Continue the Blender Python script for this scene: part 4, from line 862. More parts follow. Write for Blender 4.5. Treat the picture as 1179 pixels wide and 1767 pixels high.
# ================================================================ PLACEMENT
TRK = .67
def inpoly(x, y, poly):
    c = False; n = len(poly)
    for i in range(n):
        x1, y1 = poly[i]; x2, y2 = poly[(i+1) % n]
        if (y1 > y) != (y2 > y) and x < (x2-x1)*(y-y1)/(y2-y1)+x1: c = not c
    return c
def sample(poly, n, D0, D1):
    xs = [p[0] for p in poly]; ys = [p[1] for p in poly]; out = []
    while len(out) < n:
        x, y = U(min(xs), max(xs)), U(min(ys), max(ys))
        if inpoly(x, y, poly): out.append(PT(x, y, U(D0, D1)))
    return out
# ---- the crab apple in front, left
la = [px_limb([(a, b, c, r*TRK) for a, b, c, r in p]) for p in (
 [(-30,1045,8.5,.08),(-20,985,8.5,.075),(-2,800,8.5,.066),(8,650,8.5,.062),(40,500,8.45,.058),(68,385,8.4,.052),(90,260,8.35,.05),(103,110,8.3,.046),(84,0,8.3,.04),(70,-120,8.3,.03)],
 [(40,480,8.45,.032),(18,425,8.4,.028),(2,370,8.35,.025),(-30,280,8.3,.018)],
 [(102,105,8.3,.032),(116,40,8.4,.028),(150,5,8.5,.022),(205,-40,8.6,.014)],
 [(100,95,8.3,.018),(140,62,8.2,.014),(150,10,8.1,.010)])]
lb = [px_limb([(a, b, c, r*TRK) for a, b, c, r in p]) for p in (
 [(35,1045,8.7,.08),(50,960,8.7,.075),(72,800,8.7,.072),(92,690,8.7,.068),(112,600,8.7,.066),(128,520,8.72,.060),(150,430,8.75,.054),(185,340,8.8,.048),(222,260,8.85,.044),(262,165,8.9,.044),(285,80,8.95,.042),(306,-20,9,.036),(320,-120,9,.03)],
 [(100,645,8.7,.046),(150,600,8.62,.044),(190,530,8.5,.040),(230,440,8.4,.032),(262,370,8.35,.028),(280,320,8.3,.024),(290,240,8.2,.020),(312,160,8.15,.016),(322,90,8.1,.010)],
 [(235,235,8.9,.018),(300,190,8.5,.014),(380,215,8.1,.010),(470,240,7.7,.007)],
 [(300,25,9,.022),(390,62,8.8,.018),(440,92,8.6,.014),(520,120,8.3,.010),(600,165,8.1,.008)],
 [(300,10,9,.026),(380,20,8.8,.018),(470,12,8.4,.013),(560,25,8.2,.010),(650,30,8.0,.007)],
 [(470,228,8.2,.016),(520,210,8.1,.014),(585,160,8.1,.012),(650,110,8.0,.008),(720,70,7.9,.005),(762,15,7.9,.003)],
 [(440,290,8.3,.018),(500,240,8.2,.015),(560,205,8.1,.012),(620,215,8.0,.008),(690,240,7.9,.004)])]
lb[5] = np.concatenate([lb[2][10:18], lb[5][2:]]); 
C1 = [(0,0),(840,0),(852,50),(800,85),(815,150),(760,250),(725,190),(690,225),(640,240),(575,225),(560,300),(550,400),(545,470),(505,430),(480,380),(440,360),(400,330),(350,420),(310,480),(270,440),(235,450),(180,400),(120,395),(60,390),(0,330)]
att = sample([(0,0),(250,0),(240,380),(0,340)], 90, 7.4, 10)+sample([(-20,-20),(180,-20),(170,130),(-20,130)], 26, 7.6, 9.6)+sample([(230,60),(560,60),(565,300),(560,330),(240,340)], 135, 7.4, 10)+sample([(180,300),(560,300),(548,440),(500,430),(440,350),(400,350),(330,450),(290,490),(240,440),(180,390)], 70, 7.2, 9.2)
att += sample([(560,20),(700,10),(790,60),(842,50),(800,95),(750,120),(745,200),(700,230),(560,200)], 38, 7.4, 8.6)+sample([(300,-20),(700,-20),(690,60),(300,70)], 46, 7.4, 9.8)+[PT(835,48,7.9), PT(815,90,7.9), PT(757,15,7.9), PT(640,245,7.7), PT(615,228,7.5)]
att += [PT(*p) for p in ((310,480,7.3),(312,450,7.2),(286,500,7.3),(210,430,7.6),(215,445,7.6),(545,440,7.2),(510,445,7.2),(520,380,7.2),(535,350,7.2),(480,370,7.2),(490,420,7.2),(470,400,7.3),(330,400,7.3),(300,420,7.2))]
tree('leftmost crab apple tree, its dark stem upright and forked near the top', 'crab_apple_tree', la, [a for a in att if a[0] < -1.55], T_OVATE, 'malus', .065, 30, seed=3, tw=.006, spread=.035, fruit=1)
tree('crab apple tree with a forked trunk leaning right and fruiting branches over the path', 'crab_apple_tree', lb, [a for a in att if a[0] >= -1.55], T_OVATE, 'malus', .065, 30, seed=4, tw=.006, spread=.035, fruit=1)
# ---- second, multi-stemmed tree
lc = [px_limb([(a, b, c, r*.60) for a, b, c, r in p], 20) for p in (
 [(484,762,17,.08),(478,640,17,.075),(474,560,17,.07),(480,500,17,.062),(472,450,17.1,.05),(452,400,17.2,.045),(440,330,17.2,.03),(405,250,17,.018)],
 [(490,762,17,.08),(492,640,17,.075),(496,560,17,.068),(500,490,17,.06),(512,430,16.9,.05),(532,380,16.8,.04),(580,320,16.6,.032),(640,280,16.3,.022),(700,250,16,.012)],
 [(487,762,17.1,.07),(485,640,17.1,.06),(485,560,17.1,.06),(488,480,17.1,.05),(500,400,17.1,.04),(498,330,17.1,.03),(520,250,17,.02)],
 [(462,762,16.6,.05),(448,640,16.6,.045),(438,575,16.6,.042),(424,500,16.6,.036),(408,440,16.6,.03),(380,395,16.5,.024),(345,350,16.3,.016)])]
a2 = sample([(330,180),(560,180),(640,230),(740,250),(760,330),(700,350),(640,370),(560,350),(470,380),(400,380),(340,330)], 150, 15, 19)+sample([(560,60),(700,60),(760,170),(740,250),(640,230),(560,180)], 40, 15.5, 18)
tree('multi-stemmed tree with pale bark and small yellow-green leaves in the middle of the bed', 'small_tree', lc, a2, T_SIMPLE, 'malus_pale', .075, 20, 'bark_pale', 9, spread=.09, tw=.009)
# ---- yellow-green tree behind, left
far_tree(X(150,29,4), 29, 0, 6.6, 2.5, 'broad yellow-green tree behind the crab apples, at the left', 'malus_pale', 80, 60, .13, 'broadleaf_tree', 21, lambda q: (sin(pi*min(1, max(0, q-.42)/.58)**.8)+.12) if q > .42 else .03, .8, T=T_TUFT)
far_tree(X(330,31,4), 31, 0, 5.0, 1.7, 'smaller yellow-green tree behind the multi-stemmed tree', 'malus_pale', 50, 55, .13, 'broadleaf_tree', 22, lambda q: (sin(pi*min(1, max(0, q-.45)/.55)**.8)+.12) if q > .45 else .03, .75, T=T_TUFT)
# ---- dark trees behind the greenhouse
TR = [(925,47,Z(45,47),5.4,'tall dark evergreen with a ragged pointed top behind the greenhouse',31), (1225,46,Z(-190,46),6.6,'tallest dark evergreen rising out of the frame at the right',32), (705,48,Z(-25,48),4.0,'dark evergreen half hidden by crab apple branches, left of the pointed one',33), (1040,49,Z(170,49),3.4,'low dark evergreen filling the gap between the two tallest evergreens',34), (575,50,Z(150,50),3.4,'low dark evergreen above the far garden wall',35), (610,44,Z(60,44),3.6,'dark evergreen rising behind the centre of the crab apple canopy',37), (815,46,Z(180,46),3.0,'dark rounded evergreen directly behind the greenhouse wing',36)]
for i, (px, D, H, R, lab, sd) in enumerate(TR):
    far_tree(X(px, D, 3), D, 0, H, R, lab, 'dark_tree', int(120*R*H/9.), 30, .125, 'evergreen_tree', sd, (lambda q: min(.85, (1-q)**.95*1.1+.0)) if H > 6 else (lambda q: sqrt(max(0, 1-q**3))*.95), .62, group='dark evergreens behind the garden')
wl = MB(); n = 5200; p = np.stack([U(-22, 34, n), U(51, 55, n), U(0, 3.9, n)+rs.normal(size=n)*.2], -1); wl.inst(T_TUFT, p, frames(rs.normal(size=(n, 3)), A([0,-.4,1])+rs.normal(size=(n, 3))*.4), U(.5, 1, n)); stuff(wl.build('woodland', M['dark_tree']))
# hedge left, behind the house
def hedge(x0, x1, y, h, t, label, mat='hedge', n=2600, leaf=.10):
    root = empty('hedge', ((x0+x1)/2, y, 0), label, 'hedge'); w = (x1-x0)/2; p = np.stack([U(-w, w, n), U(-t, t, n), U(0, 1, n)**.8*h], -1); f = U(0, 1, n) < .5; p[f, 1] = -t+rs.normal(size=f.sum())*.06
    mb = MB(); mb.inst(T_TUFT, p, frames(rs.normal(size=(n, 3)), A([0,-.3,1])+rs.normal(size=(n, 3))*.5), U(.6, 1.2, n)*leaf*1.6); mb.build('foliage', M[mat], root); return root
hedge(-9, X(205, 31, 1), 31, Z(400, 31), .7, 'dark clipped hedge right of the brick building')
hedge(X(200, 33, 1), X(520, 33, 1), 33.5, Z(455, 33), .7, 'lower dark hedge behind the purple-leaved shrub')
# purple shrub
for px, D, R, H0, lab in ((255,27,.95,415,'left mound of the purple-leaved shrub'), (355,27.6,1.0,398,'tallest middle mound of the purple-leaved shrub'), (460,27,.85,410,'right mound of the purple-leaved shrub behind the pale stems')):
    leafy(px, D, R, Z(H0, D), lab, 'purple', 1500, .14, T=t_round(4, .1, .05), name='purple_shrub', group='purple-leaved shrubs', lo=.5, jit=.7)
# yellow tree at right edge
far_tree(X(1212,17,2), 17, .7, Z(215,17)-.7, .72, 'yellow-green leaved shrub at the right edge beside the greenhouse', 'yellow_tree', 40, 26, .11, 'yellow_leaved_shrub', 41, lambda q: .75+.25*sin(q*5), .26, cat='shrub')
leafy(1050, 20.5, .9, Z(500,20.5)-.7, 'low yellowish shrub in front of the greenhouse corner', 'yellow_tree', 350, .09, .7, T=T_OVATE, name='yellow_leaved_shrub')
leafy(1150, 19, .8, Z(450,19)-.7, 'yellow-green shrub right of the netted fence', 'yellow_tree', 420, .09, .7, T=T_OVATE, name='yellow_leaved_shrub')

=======

Stated exercise
Report each line in the data that holds the word "group".

Solution to this exercise
    far_tree(X(px, D, 3), D, 0, H, R, lab, 'dark_tree', int(120*R*H/9.), 30, .125, 'evergreen_tree', sd, (lambda q: min(.85, (1-q)**.95*1.1+.0)) if H > 6 else (lambda q: sqrt(max(0, 1-q**3))*.95), .62, group='dark evergreens behind the garden')
    leafy(px, D, R, Z(H0, D), lab, 'purple', 1500, .14, T=t_round(4, .1, .05), name='purple_shrub', group='purple-leaved shrubs', lo=.5, jit=.7)